Pero para eso es preciso creer en el pecado original. Y es, asimismo, curioso; estos sociólogos que elucubran sobre males de la estructura puramente humana, anterior a las demás estructuras, no quieren caer en la cuenta de que la única explicación de un deterioro así está en el "Génesis". Parece —piensa uno, pero ellos se resisten— que la clave teologal aquí vendría de perlas. Grandes males, grandes remedios; frente al vicio constitutivo —pecado—, la Historia de la Salvación. A los sociólogos de Frankfurt, se les ocurrían otras soluciones sin teología por medio; pero con "garra juvenil", que es socorrido señuelo. Es decir, nada de recursos o instancias a lo transcendente sino lucha, Nueva Lucha. ¿Cómo y cuándo esa lucha con mayúscula? Ah, pues ahí está lo sorprendente. La gran lucha no es una gran guerra. Se plasma, de manera muy distinta, en combates estudiantiles, guerrillas, "terrorismos literarios" y de los otros, violencia estratégica distribuida en puntos neurálgicos de la geografía, de la política, del arte e incluso de la música... ¡Contra-música! Es decir, para combatir la "gran Endemia" viene a preconizarse el alfilerazo constante reincidente, plural. Extraño y sorpresivo; porque un modo de civilización que —es la tesis de Marcuse, todavía con mucha audiencia— metabolizó siempre las rebeliones convirtiendo sus contenidos en propia sustancia para asegurar la supervivencia repetida del esquema (recordémoslo, "dominación, rebelión, dominación"), un fenómeno así, ¿va a poder sucumbir a fuerza de picores o picotazos? Ingenuo y... contradictorio.
¡Qué difícil es todo! Qué complejo este entramado de hilos e hilazas dispares. Guerra y paz. Civilización y barbarie. Arte e ignorancia. Terrorismo y nostalgia. Todo bajo el mismo techo.
E, inevitablemente, "la aguja de la muerte buscando hilo". Todo sería absurdo, si no fuese tan bello —tan cierto— aquello de Plotino: "La muerte es un hacer subir lo que hay de divino en mí a lo que hay de divino en el Universo".
¡Qué raro resulta!

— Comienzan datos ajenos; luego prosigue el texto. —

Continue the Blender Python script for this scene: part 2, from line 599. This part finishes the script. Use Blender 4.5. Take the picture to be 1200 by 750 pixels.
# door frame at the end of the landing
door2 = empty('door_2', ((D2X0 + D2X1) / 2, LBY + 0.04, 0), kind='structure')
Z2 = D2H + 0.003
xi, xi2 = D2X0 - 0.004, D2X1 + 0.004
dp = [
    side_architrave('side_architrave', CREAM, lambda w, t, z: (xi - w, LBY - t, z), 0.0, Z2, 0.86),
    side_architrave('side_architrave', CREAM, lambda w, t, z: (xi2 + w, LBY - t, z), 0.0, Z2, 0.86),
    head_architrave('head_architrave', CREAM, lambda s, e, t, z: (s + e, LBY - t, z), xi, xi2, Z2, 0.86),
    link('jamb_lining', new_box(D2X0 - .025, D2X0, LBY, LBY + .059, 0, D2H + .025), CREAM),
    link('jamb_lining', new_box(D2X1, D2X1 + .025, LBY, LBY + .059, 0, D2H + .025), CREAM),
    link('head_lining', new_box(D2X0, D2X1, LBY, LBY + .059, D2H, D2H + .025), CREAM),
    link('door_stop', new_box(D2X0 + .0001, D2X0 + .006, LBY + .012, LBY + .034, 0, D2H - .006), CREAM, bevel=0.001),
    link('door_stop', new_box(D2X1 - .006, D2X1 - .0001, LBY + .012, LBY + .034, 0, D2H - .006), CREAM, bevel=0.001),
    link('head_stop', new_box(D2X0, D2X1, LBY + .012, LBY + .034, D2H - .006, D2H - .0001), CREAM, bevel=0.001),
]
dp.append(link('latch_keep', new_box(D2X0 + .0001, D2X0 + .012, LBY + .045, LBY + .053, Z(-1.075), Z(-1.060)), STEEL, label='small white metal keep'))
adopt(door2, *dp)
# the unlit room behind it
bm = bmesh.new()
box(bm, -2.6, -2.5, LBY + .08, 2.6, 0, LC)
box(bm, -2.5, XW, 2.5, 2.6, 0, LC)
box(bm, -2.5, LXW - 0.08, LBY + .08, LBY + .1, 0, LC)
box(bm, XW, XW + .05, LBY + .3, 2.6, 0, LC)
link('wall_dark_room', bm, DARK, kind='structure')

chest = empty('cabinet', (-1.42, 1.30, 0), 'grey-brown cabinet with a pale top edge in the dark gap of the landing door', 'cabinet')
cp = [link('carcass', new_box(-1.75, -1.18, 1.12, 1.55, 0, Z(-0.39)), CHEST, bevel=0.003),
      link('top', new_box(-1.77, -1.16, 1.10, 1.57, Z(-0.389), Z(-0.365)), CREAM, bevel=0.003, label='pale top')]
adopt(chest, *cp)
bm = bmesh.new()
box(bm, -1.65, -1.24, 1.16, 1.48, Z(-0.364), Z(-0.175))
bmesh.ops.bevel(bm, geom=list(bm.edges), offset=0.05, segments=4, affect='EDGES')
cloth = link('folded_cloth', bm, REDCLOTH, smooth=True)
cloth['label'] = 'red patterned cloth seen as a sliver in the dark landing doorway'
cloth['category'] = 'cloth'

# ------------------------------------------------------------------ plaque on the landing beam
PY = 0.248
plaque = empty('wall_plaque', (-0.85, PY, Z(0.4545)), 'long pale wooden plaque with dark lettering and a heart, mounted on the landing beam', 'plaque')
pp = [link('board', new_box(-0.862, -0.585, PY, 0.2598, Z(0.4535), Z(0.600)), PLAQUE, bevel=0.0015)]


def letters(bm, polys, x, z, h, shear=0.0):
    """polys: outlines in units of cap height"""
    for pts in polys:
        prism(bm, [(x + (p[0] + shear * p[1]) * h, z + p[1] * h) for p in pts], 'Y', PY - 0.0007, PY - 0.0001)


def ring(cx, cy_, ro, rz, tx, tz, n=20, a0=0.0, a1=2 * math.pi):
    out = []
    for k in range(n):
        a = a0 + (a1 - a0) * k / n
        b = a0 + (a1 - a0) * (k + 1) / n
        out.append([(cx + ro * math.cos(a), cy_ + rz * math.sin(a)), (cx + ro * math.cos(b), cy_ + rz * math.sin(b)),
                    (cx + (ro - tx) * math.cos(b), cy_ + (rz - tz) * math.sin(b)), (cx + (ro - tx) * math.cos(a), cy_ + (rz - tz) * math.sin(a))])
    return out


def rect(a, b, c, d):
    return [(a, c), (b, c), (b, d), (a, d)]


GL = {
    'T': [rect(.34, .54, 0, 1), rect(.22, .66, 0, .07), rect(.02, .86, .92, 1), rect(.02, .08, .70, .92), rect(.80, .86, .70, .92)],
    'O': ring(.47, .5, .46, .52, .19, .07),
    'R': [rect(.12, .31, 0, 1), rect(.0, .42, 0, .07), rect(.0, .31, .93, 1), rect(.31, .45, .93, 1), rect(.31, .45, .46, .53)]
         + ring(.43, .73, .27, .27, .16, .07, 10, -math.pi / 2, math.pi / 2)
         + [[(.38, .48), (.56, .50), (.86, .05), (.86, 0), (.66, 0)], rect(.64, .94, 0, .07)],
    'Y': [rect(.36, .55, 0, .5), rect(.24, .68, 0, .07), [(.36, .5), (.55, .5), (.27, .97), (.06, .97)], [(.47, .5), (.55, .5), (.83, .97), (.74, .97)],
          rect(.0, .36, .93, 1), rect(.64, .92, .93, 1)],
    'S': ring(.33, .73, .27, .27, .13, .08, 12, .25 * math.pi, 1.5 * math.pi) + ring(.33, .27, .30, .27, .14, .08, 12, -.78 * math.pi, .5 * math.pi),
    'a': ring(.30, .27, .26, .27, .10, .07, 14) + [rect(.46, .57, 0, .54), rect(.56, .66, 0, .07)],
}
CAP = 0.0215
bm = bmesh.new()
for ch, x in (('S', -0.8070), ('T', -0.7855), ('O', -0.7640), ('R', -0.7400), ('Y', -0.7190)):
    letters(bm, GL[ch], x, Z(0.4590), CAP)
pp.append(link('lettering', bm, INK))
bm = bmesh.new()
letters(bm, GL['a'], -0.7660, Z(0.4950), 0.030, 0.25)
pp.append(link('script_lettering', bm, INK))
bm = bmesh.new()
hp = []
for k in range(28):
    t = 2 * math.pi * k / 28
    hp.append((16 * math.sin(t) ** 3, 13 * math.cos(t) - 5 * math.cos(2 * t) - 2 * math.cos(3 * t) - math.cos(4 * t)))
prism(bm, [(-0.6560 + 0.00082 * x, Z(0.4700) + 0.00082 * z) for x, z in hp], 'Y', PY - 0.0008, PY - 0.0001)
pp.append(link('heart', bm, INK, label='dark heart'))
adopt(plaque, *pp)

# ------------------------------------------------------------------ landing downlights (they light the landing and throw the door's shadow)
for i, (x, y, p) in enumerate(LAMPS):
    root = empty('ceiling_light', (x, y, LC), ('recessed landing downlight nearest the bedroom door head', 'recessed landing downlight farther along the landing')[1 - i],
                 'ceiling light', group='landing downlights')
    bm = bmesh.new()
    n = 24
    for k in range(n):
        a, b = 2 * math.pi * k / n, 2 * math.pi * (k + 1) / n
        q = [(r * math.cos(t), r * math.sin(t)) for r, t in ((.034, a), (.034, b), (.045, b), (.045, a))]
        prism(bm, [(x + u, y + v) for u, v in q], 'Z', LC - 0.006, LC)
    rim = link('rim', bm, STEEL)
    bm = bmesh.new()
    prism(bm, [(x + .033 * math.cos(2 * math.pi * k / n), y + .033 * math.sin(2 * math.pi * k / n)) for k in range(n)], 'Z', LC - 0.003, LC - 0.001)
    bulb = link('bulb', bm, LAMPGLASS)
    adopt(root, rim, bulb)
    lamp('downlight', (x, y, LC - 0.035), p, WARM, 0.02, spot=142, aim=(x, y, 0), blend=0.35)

Y qué sorprendente. Las noticias de cada mañana son éstas; guerra, contaminación, secuestro, huelga, terremoto, infarto. Publicidad de la amenaza siempre. Pero, al par una aspiración indeclinable de felicidad barata, es decir, de placer. Placer es lo que ofrece "Eros" frente al dominio de "Thanatos". ¿Nada más? ¿Merece la pena? Dialogan dos personajes de Malraux en "La condición humana". Uno exclama: "No sólo está la felicidad. También existe la paz". Es cierto. Pero falta que nos pongamos de acuerdo. ¿Qué paz? ¿En dónde la paz? ¿Cuándo? ¿Para qué?
¡Qué oscuro! Como todo aparenta así, Kandinsky inventó una pintura sin figuras. Bueno; la pintura abstracta es posible. Pero la civilización abstracta no. Y los síndromes de la contracultura inclinan a atisbar una historia imposible, a base de acciones y pasiones, destruidos todos los conceptos.
Pero es necesario que la Historia siga. Y lo que es necesario es posible. El grito hoy es ¡libertad! Excelente; pero con otra bandera al lado que grite: ¡Voluntad!